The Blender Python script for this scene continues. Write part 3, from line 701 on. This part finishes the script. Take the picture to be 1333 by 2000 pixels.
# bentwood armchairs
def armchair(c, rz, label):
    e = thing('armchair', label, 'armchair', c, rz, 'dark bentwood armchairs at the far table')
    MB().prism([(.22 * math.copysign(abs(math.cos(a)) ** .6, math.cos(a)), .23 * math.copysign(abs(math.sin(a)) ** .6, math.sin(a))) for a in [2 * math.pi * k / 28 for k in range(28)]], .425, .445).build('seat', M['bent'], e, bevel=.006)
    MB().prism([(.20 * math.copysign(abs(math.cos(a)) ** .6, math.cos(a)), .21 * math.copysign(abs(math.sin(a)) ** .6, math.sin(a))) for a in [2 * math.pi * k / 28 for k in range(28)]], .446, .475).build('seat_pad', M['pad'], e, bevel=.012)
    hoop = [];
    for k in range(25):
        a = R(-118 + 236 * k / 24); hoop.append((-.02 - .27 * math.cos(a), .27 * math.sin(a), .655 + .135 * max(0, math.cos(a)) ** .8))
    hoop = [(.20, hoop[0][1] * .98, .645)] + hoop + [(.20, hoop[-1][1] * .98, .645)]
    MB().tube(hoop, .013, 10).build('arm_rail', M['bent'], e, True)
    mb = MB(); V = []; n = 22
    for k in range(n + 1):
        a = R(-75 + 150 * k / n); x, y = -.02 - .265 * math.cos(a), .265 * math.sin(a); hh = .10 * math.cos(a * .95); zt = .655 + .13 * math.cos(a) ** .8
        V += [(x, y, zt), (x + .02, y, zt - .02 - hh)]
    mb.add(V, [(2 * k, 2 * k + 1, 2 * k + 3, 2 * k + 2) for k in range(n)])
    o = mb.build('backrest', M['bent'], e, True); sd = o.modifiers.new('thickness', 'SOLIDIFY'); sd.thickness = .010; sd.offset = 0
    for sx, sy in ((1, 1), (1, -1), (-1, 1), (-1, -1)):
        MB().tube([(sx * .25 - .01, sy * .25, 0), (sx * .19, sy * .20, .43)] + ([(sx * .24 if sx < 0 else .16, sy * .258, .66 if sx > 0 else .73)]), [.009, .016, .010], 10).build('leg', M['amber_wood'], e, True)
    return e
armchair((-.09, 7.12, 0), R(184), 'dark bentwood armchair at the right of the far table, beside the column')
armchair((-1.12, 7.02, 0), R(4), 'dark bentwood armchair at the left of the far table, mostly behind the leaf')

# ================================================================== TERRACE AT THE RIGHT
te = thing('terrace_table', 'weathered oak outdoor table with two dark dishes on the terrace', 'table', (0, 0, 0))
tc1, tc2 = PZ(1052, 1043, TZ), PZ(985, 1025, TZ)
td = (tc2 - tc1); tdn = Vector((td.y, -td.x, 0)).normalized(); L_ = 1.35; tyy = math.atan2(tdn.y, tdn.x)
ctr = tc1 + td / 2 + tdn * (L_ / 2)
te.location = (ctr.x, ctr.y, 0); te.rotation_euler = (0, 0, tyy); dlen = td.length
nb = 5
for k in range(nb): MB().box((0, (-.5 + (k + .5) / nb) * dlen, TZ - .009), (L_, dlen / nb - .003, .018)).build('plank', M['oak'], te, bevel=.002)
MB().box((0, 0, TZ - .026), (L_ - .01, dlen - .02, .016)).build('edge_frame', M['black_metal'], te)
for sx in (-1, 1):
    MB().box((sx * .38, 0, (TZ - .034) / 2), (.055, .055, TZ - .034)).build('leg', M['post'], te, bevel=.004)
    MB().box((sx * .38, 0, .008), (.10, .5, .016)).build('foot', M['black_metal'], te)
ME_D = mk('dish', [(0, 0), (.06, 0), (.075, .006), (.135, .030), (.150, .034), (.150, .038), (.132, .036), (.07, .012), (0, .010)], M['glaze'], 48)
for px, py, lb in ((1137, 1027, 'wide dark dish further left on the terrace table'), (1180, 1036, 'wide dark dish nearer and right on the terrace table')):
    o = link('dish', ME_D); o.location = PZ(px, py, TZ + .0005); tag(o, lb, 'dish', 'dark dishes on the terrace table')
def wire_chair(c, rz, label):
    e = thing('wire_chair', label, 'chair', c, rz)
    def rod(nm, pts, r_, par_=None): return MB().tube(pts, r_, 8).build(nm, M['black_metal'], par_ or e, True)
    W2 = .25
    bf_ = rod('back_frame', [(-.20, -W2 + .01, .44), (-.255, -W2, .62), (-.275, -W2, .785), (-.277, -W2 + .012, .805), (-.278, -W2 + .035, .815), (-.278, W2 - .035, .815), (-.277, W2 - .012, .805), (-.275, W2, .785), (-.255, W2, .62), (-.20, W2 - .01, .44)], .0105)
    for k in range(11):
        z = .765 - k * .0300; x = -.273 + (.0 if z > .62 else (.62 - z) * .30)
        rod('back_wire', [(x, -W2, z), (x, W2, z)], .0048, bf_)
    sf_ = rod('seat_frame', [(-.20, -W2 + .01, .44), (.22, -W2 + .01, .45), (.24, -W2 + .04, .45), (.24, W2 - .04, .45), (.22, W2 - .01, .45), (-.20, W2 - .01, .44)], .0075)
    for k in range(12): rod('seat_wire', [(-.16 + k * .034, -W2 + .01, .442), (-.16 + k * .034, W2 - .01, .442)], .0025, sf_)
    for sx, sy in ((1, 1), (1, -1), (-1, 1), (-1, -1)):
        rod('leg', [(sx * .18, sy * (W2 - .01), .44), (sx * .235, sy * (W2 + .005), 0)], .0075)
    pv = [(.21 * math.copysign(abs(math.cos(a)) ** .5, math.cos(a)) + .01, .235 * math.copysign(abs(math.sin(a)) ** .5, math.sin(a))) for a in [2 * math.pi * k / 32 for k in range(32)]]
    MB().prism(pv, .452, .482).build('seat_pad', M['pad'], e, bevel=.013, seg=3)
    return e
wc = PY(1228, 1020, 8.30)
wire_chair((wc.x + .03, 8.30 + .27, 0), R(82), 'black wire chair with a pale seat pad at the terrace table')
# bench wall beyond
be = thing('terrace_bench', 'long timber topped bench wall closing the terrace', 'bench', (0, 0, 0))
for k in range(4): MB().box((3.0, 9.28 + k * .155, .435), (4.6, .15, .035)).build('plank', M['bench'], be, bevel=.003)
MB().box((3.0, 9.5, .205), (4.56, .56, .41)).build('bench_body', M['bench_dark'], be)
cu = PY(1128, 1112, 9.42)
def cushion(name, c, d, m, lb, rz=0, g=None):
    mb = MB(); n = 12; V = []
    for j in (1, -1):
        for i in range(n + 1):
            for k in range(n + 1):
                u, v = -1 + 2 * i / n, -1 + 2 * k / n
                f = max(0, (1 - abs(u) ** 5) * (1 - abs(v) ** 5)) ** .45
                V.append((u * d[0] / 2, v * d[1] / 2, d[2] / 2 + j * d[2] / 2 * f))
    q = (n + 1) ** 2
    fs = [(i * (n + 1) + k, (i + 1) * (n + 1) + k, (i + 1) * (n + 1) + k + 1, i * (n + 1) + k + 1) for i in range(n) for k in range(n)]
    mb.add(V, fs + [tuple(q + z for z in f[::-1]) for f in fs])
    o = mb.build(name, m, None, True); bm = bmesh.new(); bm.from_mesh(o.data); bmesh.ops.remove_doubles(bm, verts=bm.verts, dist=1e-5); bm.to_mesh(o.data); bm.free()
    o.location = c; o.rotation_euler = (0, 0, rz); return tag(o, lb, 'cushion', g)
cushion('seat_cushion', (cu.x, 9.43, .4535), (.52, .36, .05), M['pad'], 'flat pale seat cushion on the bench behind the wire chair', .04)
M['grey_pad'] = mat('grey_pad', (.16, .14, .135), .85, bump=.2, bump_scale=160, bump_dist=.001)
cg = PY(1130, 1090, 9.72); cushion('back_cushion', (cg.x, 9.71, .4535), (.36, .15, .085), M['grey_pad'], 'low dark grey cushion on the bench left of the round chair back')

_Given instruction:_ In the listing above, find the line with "(4.56, .56, .41)).build('bench_body', M['bench_dark'], be)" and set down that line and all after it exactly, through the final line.

_Solved problem:_
MB().box((3.0, 9.5, .205), (4.56, .56, .41)).build('bench_body', M['bench_dark'], be)
cu = PY(1128, 1112, 9.42)
def cushion(name, c, d, m, lb, rz=0, g=None):
    mb = MB(); n = 12; V = []
    for j in (1, -1):
        for i in range(n + 1):
            for k in range(n + 1):
                u, v = -1 + 2 * i / n, -1 + 2 * k / n
                f = max(0, (1 - abs(u) ** 5) * (1 - abs(v) ** 5)) ** .45
                V.append((u * d[0] / 2, v * d[1] / 2, d[2] / 2 + j * d[2] / 2 * f))
    q = (n + 1) ** 2
    fs = [(i * (n + 1) + k, (i + 1) * (n + 1) + k, (i + 1) * (n + 1) + k + 1, i * (n + 1) + k + 1) for i in range(n) for k in range(n)]
    mb.add(V, fs + [tuple(q + z for z in f[::-1]) for f in fs])
    o = mb.build(name, m, None, True); bm = bmesh.new(); bm.from_mesh(o.data); bmesh.ops.remove_doubles(bm, verts=bm.verts, dist=1e-5); bm.to_mesh(o.data); bm.free()
    o.location = c; o.rotation_euler = (0, 0, rz); return tag(o, lb, 'cushion', g)
cushion('seat_cushion', (cu.x, 9.43, .4535), (.52, .36, .05), M['pad'], 'flat pale seat cushion on the bench behind the wire chair', .04)
M['grey_pad'] = mat('grey_pad', (.16, .14, .135), .85, bump=.2, bump_scale=160, bump_dist=.001)
cg = PY(1130, 1090, 9.72); cushion('back_cushion', (cg.x, 9.71, .4535), (.36, .15, .085), M['grey_pad'], 'low dark grey cushion on the bench left of the round chair back')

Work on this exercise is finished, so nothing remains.